- _DIRECTION_: Copy every record below, exactly as written.

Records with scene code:
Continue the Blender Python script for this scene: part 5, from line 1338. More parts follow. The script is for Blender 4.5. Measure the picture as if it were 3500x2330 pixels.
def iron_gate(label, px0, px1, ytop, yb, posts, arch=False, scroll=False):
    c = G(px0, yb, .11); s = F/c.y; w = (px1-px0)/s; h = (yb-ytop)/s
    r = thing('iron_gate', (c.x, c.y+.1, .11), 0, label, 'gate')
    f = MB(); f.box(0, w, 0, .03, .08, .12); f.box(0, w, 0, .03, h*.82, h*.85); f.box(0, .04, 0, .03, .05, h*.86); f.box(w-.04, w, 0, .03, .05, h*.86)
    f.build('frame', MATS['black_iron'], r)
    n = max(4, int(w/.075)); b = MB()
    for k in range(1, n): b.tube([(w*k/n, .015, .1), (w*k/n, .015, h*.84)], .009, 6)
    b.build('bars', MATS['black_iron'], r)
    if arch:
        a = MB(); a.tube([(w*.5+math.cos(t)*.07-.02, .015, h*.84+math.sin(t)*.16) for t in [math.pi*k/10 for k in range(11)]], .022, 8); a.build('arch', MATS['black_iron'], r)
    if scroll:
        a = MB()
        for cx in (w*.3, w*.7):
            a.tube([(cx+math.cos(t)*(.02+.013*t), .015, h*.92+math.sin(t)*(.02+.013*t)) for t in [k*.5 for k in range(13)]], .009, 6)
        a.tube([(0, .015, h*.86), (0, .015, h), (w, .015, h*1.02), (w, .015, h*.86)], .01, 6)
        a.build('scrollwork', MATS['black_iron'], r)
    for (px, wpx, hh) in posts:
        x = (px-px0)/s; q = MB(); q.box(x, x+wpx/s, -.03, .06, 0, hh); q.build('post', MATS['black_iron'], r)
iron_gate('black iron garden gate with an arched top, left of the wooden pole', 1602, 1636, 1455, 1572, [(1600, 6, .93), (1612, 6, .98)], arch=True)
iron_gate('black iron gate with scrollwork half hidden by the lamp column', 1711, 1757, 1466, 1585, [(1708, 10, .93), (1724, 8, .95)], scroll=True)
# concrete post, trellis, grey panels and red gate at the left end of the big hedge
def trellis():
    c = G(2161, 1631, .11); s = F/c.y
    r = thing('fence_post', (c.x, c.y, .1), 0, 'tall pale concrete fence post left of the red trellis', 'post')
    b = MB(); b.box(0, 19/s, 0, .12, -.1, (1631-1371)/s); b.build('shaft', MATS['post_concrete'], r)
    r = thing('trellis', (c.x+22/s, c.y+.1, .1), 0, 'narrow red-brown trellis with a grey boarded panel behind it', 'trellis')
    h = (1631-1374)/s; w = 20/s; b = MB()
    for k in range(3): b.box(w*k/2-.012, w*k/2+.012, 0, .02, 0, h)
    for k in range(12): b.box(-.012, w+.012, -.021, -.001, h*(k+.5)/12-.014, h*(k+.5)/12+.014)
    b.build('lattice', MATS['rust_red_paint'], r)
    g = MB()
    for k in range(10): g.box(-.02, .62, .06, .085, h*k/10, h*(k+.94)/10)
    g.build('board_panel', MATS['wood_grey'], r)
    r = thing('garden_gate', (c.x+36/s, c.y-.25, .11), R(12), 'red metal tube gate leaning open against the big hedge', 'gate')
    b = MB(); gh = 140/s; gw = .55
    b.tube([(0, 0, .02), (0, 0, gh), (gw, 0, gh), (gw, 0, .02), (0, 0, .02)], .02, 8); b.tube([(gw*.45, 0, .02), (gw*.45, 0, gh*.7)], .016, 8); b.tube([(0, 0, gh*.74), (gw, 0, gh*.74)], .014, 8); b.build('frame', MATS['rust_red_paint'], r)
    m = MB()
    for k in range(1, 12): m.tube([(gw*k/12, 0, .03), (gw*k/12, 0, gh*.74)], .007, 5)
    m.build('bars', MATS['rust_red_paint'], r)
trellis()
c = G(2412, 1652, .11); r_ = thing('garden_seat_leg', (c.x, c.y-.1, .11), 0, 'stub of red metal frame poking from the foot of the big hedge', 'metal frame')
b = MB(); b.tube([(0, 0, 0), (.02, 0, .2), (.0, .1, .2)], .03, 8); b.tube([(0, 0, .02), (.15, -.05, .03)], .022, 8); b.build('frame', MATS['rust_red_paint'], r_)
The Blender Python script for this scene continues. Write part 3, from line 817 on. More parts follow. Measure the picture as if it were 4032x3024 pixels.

- _RESULT_:
Continue the Blender Python script for this scene: part 5, from line 1338. More parts follow. The script is for Blender 4.5. Measure the picture as if it were 3500x2330 pixels.
def iron_gate(label, px0, px1, ytop, yb, posts, arch=False, scroll=False):
    c = G(px0, yb, .11); s = F/c.y; w = (px1-px0)/s; h = (yb-ytop)/s
    r = thing('iron_gate', (c.x, c.y+.1, .11), 0, label, 'gate')
    f = MB(); f.box(0, w, 0, .03, .08, .12); f.box(0, w, 0, .03, h*.82, h*.85); f.box(0, .04, 0, .03, .05, h*.86); f.box(w-.04, w, 0, .03, .05, h*.86)
    f.build('frame', MATS['black_iron'], r)
    n = max(4, int(w/.075)); b = MB()
    for k in range(1, n): b.tube([(w*k/n, .015, .1), (w*k/n, .015, h*.84)], .009, 6)
    b.build('bars', MATS['black_iron'], r)
    if arch:
        a = MB(); a.tube([(w*.5+math.cos(t)*.07-.02, .015, h*.84+math.sin(t)*.16) for t in [math.pi*k/10 for k in range(11)]], .022, 8); a.build('arch', MATS['black_iron'], r)
    if scroll:
        a = MB()
        for cx in (w*.3, w*.7):
            a.tube([(cx+math.cos(t)*(.02+.013*t), .015, h*.92+math.sin(t)*(.02+.013*t)) for t in [k*.5 for k in range(13)]], .009, 6)
        a.tube([(0, .015, h*.86), (0, .015, h), (w, .015, h*1.02), (w, .015, h*.86)], .01, 6)
        a.build('scrollwork', MATS['black_iron'], r)
    for (px, wpx, hh) in posts:
        x = (px-px0)/s; q = MB(); q.box(x, x+wpx/s, -.03, .06, 0, hh); q.build('post', MATS['black_iron'], r)
iron_gate('black iron garden gate with an arched top, left of the wooden pole', 1602, 1636, 1455, 1572, [(1600, 6, .93), (1612, 6, .98)], arch=True)
iron_gate('black iron gate with scrollwork half hidden by the lamp column', 1711, 1757, 1466, 1585, [(1708, 10, .93), (1724, 8, .95)], scroll=True)
# concrete post, trellis, grey panels and red gate at the left end of the big hedge
def trellis():
    c = G(2161, 1631, .11); s = F/c.y
    r = thing('fence_post', (c.x, c.y, .1), 0, 'tall pale concrete fence post left of the red trellis', 'post')
    b = MB(); b.box(0, 19/s, 0, .12, -.1, (1631-1371)/s); b.build('shaft', MATS['post_concrete'], r)
    r = thing('trellis', (c.x+22/s, c.y+.1, .1), 0, 'narrow red-brown trellis with a grey boarded panel behind it', 'trellis')
    h = (1631-1374)/s; w = 20/s; b = MB()
    for k in range(3): b.box(w*k/2-.012, w*k/2+.012, 0, .02, 0, h)
    for k in range(12): b.box(-.012, w+.012, -.021, -.001, h*(k+.5)/12-.014, h*(k+.5)/12+.014)
    b.build('lattice', MATS['rust_red_paint'], r)
    g = MB()
    for k in range(10): g.box(-.02, .62, .06, .085, h*k/10, h*(k+.94)/10)
    g.build('board_panel', MATS['wood_grey'], r)
    r = thing('garden_gate', (c.x+36/s, c.y-.25, .11), R(12), 'red metal tube gate leaning open against the big hedge', 'gate')
    b = MB(); gh = 140/s; gw = .55
    b.tube([(0, 0, .02), (0, 0, gh), (gw, 0, gh), (gw, 0, .02), (0, 0, .02)], .02, 8); b.tube([(gw*.45, 0, .02), (gw*.45, 0, gh*.7)], .016, 8); b.tube([(0, 0, gh*.74), (gw, 0, gh*.74)], .014, 8); b.build('frame', MATS['rust_red_paint'], r)
    m = MB()
    for k in range(1, 12): m.tube([(gw*k/12, 0, .03), (gw*k/12, 0, gh*.74)], .007, 5)
    m.build('bars', MATS['rust_red_paint'], r)
trellis()
c = G(2412, 1652, .11); r_ = thing('garden_seat_leg', (c.x, c.y-.1, .11), 0, 'stub of red metal frame poking from the foot of the big hedge', 'metal frame')
b = MB(); b.tube([(0, 0, 0), (.02, 0, .2), (.0, .1, .2)], .03, 8); b.tube([(0, 0, .02), (.15, -.05, .03)], .022, 8); b.build('frame', MATS['rust_red_paint'], r_)
The Blender Python script for this scene continues. Write part 3, from line 817 on. More parts follow. Measure the picture as if it were 4032x3024 pixels.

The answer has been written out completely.